蓮舫氏の経歴詐称疑惑は深まった

池田 信夫


先週の八幡和郎さんの記事をきっかけにアゴラが報じてきた蓮舫問題は、われわれの予想どおりの結果になった。事実関係については八幡さんと私がこれまで書いた通りなので繰り返さないが、彼女の記者会見には不審な点が多い。彼女はこう弁明している。

国連の女子差別撤廃条約を受けて、日本の国籍法が1985年の1月1日に改正施行された、その直後の1月21日に日本国籍を取得しました。併せて台湾籍の放棄を宣言しています。このことによって私は日本人となりました。

これはおかしい。国籍法14条では「日本の国籍の選択は、外国の国籍を放棄する旨の宣言をすることによつてする」と書かれているが、宣言だけでは台湾籍は残る。第15条では「選択の宣言をした日本国民は、外国の国籍の離脱に努めなければならない」と定めている。

つまり台湾の国籍法に定める「内政部の許可を得て、中華民国国籍を喪失する」手続きをしないと、台湾には国籍が残ってしまうのだ。この手続きは満20歳にならないとできないので、1985年1月(17歳)に「未成年だったので父と一緒に東京にある台湾の代表処に行って、台湾籍放棄の手続きをしています」というのはおかしい。

この手続きを彼女のスタッフが今日したらしいが、すでに放棄した国籍をもう一度放棄することはありえないので、これは台湾籍が残っている可能性を認めたということだ。したがって「18歳のとき台湾籍を抜きました」というのは疑わしい。「生まれたときから日本人です」というのは、きょうの記者会見と矛盾するので、明らかに経歴詐称である。

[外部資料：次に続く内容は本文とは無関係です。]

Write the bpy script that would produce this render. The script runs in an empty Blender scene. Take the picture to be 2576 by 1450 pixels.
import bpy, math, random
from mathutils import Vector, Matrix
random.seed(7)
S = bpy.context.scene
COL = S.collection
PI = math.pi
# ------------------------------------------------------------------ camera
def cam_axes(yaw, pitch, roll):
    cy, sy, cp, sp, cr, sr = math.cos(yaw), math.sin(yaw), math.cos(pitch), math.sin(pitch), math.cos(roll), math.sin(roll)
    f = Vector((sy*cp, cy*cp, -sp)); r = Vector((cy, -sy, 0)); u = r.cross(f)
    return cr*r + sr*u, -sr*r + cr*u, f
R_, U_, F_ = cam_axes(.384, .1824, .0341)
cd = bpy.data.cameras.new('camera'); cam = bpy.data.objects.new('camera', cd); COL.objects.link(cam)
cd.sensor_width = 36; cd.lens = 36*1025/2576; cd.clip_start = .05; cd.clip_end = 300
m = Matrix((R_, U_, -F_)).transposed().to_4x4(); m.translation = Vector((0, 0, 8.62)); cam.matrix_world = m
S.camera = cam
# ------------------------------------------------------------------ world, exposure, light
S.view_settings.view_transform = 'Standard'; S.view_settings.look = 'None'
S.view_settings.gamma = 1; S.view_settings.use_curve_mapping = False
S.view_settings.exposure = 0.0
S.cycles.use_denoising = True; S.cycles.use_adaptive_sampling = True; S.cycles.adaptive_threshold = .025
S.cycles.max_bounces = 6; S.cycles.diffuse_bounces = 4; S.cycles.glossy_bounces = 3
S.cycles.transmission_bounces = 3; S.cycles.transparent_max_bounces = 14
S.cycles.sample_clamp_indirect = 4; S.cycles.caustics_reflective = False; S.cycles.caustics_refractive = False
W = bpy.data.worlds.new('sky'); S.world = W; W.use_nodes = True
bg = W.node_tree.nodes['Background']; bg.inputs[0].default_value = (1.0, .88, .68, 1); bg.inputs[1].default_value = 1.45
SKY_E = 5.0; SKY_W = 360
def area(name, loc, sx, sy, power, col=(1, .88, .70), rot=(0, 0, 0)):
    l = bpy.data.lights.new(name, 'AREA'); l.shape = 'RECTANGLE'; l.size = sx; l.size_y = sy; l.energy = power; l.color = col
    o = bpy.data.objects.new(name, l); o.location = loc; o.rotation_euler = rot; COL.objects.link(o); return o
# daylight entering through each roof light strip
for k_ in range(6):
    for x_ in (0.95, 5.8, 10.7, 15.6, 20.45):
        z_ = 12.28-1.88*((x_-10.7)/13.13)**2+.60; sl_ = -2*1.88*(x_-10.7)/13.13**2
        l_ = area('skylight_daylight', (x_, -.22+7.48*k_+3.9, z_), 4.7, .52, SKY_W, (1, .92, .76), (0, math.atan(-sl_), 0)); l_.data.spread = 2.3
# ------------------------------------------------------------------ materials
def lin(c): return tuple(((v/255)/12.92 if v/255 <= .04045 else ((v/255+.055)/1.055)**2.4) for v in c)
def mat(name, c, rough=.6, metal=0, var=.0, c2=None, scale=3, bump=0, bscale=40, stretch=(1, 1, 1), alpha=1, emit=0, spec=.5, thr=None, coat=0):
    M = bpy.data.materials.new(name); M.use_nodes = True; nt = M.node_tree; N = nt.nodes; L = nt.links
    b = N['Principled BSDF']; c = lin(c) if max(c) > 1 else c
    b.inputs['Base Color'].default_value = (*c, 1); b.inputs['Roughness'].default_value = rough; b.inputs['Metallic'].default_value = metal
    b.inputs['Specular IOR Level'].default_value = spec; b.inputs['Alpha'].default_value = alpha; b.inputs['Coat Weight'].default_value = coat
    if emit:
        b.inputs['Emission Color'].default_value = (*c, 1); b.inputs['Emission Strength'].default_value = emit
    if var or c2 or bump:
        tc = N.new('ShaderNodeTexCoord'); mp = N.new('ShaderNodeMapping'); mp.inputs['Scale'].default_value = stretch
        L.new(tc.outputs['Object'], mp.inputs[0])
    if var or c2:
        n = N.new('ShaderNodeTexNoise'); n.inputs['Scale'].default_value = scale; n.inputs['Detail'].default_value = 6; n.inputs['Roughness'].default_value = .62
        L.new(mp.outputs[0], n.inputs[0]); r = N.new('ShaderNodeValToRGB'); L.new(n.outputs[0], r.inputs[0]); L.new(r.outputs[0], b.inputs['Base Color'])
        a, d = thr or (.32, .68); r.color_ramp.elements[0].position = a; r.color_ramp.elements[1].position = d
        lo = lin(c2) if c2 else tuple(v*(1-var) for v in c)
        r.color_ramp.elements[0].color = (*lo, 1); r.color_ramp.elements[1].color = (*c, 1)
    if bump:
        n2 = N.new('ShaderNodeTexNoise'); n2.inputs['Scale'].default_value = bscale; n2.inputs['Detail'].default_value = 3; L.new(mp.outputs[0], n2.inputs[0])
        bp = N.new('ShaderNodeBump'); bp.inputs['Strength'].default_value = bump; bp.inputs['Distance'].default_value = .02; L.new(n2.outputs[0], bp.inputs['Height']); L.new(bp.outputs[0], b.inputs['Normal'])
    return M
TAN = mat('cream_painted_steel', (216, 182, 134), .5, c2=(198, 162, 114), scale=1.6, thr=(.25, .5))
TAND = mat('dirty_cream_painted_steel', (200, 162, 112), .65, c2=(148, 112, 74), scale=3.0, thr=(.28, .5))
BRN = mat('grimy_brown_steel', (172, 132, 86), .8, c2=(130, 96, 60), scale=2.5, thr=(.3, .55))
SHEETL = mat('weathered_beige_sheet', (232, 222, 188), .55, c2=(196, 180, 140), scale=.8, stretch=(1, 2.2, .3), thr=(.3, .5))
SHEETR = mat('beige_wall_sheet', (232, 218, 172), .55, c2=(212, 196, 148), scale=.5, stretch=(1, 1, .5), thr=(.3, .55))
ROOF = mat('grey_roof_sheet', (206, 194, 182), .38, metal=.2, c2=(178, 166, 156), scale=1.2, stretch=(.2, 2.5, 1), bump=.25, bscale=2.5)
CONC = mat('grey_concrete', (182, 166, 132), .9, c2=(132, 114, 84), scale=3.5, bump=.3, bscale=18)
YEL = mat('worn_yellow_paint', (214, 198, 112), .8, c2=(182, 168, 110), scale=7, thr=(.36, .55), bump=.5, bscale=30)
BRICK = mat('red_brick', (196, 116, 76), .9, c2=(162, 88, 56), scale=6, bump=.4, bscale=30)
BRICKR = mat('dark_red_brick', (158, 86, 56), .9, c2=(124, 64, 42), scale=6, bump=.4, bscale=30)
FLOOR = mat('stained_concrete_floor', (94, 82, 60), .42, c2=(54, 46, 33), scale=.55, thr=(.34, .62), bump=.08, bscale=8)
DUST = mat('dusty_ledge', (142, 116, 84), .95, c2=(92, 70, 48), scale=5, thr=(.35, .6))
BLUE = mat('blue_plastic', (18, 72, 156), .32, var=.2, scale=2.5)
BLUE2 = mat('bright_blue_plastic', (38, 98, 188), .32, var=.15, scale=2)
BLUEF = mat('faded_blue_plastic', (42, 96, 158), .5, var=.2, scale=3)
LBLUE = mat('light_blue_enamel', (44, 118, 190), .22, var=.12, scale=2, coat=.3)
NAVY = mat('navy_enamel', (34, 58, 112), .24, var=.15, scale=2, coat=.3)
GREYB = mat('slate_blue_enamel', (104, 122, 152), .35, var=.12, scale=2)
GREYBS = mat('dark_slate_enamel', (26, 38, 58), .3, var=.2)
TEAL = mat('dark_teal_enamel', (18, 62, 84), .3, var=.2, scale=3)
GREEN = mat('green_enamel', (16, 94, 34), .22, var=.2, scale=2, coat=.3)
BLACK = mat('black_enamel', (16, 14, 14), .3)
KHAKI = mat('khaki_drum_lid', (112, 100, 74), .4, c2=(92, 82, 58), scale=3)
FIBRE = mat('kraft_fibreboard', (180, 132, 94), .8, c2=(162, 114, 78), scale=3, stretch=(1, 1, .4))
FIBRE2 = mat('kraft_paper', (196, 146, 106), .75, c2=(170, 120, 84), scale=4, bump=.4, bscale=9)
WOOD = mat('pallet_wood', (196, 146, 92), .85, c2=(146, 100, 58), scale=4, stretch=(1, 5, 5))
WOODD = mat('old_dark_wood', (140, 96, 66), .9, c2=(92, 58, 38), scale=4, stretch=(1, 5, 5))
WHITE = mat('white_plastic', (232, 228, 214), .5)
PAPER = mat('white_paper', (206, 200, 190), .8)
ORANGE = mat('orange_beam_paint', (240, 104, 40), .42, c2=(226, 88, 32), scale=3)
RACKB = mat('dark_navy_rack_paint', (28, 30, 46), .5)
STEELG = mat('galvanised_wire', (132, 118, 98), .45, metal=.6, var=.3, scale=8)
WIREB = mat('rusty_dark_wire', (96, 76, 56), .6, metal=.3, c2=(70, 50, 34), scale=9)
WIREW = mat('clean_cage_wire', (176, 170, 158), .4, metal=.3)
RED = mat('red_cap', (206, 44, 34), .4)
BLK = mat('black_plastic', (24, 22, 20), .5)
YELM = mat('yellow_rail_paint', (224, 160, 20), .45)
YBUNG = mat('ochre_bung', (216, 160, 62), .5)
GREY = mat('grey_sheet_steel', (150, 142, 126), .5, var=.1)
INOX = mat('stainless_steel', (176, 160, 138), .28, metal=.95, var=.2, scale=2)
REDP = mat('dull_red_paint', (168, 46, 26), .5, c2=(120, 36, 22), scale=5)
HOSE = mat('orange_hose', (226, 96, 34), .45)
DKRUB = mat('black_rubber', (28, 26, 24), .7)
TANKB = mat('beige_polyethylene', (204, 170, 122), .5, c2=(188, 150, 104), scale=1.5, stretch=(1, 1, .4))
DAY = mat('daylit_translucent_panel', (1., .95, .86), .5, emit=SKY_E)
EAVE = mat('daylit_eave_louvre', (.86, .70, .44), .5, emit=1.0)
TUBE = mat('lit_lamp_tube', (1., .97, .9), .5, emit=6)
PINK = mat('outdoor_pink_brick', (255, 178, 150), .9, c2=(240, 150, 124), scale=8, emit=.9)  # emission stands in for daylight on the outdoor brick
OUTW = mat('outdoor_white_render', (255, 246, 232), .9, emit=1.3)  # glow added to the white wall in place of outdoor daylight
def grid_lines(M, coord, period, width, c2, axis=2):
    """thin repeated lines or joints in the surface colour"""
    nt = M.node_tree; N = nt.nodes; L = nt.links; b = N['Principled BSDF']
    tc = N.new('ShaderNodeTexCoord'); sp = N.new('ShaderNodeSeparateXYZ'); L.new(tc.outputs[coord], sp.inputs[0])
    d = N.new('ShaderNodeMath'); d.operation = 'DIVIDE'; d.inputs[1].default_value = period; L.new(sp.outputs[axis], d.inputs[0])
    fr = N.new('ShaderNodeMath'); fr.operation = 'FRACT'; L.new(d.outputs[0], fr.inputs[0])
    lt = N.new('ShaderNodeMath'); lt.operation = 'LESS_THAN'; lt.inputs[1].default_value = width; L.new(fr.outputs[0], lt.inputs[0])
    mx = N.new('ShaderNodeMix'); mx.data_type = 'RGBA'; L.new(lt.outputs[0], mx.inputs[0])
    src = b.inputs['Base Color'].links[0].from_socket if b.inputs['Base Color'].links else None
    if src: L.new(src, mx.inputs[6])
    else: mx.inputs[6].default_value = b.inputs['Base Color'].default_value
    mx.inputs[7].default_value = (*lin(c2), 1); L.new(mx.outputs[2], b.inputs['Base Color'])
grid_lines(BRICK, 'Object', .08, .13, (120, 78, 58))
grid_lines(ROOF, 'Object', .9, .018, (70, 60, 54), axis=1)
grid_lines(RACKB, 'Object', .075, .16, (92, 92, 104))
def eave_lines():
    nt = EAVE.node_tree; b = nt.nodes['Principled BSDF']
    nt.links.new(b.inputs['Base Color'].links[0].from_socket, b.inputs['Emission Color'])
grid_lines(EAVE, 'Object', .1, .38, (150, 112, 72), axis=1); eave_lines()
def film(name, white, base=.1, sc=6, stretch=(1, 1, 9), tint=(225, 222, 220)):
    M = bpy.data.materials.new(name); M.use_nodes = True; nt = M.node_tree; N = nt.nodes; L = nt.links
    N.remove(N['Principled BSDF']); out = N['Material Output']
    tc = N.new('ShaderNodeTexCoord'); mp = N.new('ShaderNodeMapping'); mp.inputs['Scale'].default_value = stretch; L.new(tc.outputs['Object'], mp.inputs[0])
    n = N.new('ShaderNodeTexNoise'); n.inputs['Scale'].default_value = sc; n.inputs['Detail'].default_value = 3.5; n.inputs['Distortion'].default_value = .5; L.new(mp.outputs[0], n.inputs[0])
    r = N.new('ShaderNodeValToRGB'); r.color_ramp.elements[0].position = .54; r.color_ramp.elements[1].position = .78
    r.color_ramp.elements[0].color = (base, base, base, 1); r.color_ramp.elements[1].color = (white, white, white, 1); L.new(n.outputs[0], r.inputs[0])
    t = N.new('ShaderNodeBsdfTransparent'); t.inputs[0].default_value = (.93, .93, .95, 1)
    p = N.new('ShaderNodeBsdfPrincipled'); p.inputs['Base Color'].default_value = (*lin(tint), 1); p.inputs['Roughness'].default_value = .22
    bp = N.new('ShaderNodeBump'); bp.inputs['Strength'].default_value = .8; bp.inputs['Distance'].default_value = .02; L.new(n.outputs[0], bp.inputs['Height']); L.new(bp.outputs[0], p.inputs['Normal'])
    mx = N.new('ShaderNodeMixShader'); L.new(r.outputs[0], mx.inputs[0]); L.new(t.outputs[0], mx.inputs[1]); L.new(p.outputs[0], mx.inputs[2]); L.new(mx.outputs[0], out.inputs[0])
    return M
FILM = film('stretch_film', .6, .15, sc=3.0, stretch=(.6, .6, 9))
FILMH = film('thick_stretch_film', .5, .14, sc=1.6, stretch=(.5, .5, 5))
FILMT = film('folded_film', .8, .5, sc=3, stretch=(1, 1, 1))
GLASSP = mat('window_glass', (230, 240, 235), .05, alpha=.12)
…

公選法235条には「虚偽の事項を公にした者は、二年以下の禁錮又は三十万円以下の罰金に処する」という罰則があり、これまで経歴詐称が明らかになった国会議員2人は議員辞職している。彼女が「台湾語がわからなかった」とか「覚えていない」と弁明したのは、この容疑を逃れるためだと思われる。

しかし公選法の規定は、過去の経緯にかかわらず、選挙中の言論が虚偽であれば適用される。「生まれたときから日本人」と参院選のときから言っていたとすれば、起訴される可能性がある。これは民族差別とは無関係な国会議員としての常識であり、説明が必要だ。「心が折れそうになった」といった表現で差別問題にすりかえるのはやめてほしい。

彼女が国籍という厄介な問題を抱え、しかも台湾という国交のない国の特殊な問題を理解できなかった可能性はあるが、それは野党第一党の党首になって首相をめざす人にとっては基本的な確認事項だ。情状酌量の余地はあるが、民進党の代表にはふさわしくない。今回の代表選挙は撤退するのが、政治家としての最低限度のモラルだろう。

追記:台湾の国籍法では、国籍喪失の手続きができるのは「満20歳以上であって、中華民国法によって能力を有し、自ら外国国籍の取得を申請する者」に限られるが、例外的に彼女の父親が代理として国籍喪失の手続きをしたことも考えられる。その場合は彼女の手元に「国籍喪失許可証」が残っているはずで、きょう代表処に行く必要はない。

追記2:ツイッターで教えてもらったが、1997年のCREAのインタビューで「自分の国籍は台湾」と発言している。これはきょうの会見はもちろん、選挙公報の「台湾籍から帰化」という記述とも矛盾する。